Certaines grandes puissances ayant un siège permanent au conseil de sécurité, les USA en tête, se sont opposées à l’utilisation du mot génocide. Or, à partir du 7 avril 1994, des Tutsi, des enfants, des femmes et des hommes, jeunes et personnes âgées étaient tués systématiquement au grand jour, et continuaient dans certaines régions du Rwanda sous le contrôle du gouvernement génocidaire, pour le seul motif qu’ils étaient des Tutsi.
Lors de la réunion du 25 mai 1994 de la Commission des droits de l’homme des Nations Unies, les délégués ont conclu que le génocide était en cours et devait faire l’objet d’une enquête.

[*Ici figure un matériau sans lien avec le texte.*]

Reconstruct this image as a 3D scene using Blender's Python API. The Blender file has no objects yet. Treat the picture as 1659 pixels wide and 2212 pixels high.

Le même jour, cette Commission a adopté la résolution 1994 S-3/1, par laquelle un rapporteur spécial a été nommé, et chargé d’enquêter sur place sur les massacres perpétrés contre les Tutsi qui étaient en cours.
Précédemment, le Haut-Commissaire des Nations Unies pour les droits de l’homme, M. Ayala Lasso, nouvellement nommé, avait effectué une mission au Rwanda être le 11-12 mai 1994. Son rapport faisait état de massacres systématiques et généralisés dont les Tutsi faisaient l’objet.
CONCLUSION
Depuis le mois de janvier 1994, le général Romeo Dallaire, commandant de la MINUAR n’a cessé d’alerter les instances onusiennes sur la préparation du génocide par le régime en place. Pour des raisons encore non encore élucidées, les organes onusiens qui devaient prendre une décision pour prévenir et arrêter le génocide ont tergiversé et laissé faire.
Certaines grandes puissances qui ont un siège permanant au conseil de sécurité auraient pu prédire le génocide, et tenir compte des avertissements significatifs qui montraient qu’un génocide était imminent. Cela remet en cause le rôle de certains membres permanents du Conseil de sécurité. Au lieu de prévenir ou d’intervenir, ils ont tout fait pour faire obstruction au renforcement du mandat de la MINUAR.
Les membres permanents du conseil de sécurité savaient qu’au cours des deux semaines d’avril 1994 qu’un génocide était apparent, les informations provenaient de sources réfutables, MUNUAR, le CICR et OXFAM.Au contraire, certains membres ont continué à dépeindre le génocide comme des massacres liés à la guerre civile, ce qui n’a fait qu’obscurcir la réalité du génocide perpétré contre les Tutsi et l’obligation d’intervenir.
L’opinion internationale refusait de voir la réalité de ce qui se passait au Rwanda à partir du 7 avril 1994. Il fallut attendre la mi-mai 1994 pour que le mot génocide soit employé sur le plan international. (Fin)
Fait à Kigali, le 31/5/2020
*Dr Bizimana Jean-Damascène, Secrétaire Exécutif/Commission Nationale de Lutte contre le Génocide (CNLG).